Por rede pública conveniada entende-se a rede que tem convênio com o setor público. Isso é muito utilizado na educação infantil para oferta de creche, ou seja, para ampliar a oferta de vaga. Como, em geral, existe uma sobre demanda, ou seja, mais famílias querendo vagas do que vagas existentes nas escolas da rede pública, uma estratégia adotada são as escolas conveniadas à rede pública municipal. Na maioria dos casos, quando se fala em rede conveniada, quer dizer que não tem custo de mensalidade para os pais, o que difere da rede privada não conveniada. É uma forma de o setor público ampliar essas vagas em tempo curto. É uma solução emergencial para a falta de vagas e é mais comum na oferta de creche, para crianças de 0 a 3 anos.
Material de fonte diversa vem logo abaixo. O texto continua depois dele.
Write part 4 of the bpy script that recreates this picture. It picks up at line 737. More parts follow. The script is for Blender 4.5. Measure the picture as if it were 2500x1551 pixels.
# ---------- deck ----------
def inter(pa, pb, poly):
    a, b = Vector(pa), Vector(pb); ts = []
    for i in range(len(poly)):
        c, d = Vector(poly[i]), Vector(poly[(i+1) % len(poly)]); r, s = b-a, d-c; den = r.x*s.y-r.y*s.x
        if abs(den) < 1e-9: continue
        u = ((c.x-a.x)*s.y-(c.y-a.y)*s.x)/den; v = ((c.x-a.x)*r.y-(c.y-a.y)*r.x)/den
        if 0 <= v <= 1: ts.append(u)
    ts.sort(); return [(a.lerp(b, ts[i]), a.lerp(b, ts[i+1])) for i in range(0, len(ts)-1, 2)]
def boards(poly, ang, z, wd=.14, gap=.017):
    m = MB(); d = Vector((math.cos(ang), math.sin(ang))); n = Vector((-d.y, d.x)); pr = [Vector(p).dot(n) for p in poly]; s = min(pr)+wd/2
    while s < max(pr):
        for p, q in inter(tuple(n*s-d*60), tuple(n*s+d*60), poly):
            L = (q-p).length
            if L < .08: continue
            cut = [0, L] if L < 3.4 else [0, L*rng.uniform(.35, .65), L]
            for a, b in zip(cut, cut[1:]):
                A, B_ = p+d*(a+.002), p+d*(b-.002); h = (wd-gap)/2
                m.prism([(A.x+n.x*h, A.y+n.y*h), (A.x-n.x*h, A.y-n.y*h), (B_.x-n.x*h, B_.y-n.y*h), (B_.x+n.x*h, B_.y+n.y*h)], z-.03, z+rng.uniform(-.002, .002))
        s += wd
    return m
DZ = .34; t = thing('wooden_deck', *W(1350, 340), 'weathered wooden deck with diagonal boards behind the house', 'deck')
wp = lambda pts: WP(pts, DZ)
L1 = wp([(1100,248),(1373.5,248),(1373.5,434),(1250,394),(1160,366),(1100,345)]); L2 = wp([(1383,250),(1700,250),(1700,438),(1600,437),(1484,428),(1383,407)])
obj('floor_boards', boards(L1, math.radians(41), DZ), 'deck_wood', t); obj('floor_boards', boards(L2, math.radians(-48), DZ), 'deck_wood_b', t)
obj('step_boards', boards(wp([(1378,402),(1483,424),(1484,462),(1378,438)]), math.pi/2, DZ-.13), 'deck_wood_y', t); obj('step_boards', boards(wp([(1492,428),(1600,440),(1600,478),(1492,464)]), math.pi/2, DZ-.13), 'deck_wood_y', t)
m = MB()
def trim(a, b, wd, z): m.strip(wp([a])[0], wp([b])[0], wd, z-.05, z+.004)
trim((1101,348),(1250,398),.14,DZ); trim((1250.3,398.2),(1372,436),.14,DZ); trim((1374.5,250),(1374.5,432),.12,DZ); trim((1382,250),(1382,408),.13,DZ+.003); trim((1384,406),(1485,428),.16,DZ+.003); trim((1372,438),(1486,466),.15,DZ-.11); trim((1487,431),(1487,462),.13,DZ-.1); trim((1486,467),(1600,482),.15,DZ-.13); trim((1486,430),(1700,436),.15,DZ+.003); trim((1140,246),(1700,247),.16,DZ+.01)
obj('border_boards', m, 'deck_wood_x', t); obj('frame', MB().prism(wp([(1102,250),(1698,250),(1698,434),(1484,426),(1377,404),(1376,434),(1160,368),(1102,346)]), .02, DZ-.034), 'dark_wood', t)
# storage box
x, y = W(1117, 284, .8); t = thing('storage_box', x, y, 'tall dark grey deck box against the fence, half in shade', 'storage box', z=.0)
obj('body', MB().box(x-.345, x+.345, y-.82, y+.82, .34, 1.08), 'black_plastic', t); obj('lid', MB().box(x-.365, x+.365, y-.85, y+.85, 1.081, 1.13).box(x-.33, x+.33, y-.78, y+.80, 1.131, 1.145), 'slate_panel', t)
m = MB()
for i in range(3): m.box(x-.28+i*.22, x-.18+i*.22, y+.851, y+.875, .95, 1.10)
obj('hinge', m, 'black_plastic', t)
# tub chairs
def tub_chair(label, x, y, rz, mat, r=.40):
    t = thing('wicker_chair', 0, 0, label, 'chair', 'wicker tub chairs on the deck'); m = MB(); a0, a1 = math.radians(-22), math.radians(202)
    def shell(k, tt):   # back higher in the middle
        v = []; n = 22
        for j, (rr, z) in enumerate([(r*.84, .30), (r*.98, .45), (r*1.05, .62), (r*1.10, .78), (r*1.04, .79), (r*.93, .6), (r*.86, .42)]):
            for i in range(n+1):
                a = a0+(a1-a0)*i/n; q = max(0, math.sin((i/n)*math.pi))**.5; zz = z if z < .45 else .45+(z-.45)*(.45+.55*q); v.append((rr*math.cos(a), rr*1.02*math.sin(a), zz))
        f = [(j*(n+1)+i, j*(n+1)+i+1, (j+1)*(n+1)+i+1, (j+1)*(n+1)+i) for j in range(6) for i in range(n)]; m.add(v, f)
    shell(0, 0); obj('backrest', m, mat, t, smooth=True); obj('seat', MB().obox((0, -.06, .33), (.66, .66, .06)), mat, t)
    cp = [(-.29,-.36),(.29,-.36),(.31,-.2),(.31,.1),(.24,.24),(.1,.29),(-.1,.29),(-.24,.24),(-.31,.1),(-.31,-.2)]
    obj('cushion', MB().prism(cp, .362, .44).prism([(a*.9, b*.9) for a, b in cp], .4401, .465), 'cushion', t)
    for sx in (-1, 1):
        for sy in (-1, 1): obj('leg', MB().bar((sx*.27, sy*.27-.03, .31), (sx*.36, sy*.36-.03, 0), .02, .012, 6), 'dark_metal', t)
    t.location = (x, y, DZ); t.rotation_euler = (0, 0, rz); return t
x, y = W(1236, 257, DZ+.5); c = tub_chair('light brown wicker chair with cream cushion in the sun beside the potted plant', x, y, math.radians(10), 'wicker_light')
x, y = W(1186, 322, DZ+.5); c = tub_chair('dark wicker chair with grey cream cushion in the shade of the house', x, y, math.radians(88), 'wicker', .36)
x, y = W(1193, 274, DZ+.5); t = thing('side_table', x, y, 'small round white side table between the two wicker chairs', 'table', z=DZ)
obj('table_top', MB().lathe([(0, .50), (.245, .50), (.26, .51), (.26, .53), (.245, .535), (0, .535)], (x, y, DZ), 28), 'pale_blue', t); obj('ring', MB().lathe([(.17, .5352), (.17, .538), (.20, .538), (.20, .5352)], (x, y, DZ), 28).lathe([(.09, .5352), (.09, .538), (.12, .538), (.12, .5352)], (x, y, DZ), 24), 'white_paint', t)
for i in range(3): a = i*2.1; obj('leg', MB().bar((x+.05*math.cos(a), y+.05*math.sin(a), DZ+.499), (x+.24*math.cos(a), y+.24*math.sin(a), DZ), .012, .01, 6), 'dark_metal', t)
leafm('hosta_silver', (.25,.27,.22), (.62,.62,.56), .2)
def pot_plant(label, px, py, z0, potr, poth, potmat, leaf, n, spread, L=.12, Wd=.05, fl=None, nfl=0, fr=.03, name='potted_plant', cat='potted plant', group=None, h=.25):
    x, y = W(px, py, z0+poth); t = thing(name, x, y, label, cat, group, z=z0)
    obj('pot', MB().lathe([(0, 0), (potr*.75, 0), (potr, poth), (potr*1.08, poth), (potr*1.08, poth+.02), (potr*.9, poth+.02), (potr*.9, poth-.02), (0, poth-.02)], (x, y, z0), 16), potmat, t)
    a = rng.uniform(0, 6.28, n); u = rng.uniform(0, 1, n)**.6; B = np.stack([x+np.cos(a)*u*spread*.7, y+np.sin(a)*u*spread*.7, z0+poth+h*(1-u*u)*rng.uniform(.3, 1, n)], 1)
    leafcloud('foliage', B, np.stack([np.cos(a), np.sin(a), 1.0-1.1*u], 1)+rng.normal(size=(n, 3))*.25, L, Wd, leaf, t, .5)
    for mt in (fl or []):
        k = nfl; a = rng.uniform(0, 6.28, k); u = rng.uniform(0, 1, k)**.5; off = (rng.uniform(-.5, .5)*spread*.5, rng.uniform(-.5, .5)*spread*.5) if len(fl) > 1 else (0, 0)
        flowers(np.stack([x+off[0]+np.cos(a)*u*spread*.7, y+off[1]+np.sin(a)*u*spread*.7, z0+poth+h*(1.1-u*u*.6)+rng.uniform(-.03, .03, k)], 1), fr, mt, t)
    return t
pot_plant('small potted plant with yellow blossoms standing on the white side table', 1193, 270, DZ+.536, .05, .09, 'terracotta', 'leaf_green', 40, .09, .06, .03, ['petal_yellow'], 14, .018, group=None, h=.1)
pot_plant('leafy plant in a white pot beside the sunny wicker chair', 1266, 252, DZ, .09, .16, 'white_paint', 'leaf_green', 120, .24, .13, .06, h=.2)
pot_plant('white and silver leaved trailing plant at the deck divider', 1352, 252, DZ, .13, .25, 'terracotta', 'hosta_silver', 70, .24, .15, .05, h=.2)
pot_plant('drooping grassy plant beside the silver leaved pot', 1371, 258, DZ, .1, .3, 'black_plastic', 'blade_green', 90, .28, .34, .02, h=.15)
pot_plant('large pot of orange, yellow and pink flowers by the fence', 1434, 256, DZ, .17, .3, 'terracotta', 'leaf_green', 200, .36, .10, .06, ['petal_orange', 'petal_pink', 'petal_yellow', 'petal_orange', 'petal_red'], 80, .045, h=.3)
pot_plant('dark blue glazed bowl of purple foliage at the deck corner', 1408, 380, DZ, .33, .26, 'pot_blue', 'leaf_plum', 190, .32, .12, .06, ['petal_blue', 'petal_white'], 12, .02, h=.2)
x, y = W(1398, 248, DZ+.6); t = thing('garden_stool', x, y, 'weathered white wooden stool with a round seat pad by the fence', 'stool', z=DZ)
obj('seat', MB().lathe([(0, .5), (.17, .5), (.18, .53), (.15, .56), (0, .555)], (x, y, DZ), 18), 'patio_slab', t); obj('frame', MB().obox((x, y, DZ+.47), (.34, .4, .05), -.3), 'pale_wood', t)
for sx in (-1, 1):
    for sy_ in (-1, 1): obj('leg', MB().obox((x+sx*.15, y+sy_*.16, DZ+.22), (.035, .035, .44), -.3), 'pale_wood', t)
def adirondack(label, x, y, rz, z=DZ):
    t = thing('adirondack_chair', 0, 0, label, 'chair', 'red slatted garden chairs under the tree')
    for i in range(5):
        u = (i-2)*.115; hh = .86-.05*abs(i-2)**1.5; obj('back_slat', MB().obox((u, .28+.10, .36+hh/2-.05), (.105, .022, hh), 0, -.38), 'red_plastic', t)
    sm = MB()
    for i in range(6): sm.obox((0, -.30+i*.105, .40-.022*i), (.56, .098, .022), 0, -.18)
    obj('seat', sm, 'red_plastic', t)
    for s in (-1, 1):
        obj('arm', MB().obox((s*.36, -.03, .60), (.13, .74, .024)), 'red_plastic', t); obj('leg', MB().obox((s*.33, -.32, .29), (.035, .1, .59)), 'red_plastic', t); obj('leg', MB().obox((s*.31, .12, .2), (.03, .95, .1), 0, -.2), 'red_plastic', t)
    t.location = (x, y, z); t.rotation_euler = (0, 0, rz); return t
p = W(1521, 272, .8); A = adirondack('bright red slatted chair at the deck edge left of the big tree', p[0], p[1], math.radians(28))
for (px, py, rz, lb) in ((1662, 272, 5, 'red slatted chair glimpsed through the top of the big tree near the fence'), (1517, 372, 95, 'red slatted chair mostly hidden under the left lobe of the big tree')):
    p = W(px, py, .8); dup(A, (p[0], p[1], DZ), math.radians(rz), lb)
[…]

Além deste material, outras duas publicações foram produzidas a partir dos dados do Saeb: Qualidade da oferta da Educação Infantil no Brasil: análise por estado do Saeb 2021 e Avaliação do Saeb da Educação Infantil 2021:possibilidades, limites e recomendações. As publicações podem ser vistas na biblioteca da FMCSV a partir desta quinta-feira.